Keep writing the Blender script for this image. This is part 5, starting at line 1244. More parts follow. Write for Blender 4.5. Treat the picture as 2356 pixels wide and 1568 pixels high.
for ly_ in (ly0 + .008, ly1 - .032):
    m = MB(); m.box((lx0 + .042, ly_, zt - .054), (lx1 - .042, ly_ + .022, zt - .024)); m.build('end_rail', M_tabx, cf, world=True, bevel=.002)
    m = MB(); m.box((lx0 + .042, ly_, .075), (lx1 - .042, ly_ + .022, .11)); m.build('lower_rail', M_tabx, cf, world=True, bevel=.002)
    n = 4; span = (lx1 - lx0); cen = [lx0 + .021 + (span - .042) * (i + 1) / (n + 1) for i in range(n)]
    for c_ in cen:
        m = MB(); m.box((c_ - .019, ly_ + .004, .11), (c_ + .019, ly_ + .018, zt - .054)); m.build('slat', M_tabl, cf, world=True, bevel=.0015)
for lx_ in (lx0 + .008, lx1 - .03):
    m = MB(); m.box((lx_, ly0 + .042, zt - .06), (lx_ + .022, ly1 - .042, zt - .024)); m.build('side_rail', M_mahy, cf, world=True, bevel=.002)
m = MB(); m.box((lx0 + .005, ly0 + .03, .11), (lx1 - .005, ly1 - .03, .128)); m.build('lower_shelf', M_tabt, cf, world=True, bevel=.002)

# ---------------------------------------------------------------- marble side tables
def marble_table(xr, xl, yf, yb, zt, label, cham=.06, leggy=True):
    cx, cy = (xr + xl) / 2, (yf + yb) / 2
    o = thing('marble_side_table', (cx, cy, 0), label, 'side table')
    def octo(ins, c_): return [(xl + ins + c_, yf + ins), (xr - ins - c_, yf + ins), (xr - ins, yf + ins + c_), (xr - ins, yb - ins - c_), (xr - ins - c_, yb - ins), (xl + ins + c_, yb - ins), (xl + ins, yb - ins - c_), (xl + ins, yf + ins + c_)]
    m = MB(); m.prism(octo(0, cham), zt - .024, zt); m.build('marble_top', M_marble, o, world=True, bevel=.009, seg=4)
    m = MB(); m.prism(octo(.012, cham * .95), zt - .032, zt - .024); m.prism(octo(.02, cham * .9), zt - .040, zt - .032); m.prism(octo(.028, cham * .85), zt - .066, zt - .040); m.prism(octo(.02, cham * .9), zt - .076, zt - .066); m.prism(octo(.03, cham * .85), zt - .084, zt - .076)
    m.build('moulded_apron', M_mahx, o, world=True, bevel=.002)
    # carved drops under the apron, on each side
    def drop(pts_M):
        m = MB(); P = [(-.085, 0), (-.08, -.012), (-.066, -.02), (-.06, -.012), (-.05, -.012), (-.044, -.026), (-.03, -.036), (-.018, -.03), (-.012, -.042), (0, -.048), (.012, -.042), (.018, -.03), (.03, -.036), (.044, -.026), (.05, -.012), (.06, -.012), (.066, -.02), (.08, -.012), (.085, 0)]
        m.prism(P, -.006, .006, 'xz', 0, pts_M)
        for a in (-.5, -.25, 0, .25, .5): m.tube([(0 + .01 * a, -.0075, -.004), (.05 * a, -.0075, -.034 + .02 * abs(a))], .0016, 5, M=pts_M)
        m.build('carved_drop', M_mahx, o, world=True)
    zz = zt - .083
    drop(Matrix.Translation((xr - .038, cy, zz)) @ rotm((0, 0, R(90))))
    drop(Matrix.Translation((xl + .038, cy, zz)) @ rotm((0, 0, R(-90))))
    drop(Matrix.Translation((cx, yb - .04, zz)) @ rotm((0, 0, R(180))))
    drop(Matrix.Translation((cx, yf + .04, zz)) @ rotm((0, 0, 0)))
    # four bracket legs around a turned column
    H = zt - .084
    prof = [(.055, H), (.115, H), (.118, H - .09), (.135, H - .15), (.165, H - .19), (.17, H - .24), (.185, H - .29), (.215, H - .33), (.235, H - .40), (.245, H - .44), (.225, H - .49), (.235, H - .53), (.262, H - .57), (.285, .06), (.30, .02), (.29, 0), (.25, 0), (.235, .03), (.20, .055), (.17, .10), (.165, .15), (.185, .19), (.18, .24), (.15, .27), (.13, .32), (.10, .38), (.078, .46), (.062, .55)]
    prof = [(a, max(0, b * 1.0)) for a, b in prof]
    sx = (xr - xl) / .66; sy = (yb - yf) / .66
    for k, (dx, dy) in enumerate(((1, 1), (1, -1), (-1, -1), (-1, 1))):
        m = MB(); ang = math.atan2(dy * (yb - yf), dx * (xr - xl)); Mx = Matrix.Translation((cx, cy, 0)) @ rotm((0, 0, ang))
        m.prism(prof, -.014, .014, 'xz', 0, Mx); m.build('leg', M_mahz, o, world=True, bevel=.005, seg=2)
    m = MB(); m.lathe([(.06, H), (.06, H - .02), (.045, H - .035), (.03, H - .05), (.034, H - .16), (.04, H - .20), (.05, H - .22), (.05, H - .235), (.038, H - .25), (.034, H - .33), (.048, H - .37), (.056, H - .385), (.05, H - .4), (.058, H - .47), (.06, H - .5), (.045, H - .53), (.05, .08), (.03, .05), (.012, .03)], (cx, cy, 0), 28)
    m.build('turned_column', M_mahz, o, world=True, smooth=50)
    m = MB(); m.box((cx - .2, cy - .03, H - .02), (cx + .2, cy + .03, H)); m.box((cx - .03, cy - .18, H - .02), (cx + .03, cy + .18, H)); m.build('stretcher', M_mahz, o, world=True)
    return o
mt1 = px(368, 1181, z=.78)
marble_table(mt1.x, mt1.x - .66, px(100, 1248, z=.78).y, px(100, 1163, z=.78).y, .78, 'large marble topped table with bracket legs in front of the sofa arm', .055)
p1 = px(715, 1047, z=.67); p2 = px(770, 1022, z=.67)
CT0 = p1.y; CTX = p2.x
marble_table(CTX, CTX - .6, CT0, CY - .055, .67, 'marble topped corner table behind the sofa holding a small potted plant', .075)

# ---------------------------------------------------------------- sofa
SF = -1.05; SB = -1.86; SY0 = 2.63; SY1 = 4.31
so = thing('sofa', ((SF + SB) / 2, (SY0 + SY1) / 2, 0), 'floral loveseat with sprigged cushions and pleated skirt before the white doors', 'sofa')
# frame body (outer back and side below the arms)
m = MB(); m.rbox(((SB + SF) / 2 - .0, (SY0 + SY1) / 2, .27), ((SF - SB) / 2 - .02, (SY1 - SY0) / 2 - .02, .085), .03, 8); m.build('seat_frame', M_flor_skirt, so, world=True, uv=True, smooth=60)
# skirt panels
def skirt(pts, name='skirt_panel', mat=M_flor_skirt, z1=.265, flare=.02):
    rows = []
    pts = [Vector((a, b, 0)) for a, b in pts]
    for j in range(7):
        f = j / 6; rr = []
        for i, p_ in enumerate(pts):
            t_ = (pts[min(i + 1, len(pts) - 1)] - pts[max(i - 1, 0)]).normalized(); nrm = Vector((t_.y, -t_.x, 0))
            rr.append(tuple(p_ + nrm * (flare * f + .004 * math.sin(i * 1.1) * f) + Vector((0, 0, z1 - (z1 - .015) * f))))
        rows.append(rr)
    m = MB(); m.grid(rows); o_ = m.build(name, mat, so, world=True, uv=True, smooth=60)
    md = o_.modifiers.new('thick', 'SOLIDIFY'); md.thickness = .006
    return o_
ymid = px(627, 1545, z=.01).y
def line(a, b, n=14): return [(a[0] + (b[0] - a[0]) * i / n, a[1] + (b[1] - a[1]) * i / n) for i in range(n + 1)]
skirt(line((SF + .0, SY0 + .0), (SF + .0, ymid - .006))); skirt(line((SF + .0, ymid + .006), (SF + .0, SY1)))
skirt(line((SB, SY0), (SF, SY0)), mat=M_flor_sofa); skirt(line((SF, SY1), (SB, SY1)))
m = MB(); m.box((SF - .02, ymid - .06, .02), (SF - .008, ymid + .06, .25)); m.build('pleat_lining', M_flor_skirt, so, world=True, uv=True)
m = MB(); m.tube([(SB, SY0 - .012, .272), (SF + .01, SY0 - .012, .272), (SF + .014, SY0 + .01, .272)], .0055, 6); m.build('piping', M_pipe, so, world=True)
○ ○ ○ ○
Restate the listing exactly, starting at its first line and ending at the line where "m = MB(); m.box((lx0 + .005, ly0" occurs; include both and no other lines.

Keep writing the Blender script for this image. This is part 5, starting at line 1244. More parts follow. Write for Blender 4.5. Treat the picture as 2356 pixels wide and 1568 pixels high.
for ly_ in (ly0 + .008, ly1 - .032):
    m = MB(); m.box((lx0 + .042, ly_, zt - .054), (lx1 - .042, ly_ + .022, zt - .024)); m.build('end_rail', M_tabx, cf, world=True, bevel=.002)
    m = MB(); m.box((lx0 + .042, ly_, .075), (lx1 - .042, ly_ + .022, .11)); m.build('lower_rail', M_tabx, cf, world=True, bevel=.002)
    n = 4; span = (lx1 - lx0); cen = [lx0 + .021 + (span - .042) * (i + 1) / (n + 1) for i in range(n)]
    for c_ in cen:
        m = MB(); m.box((c_ - .019, ly_ + .004, .11), (c_ + .019, ly_ + .018, zt - .054)); m.build('slat', M_tabl, cf, world=True, bevel=.0015)
for lx_ in (lx0 + .008, lx1 - .03):
    m = MB(); m.box((lx_, ly0 + .042, zt - .06), (lx_ + .022, ly1 - .042, zt - .024)); m.build('side_rail', M_mahy, cf, world=True, bevel=.002)
m = MB(); m.box((lx0 + .005, ly0 + .03, .11), (lx1 - .005, ly1 - .03, .128)); m.build('lower_shelf', M_tabt, cf, world=True, bevel=.002)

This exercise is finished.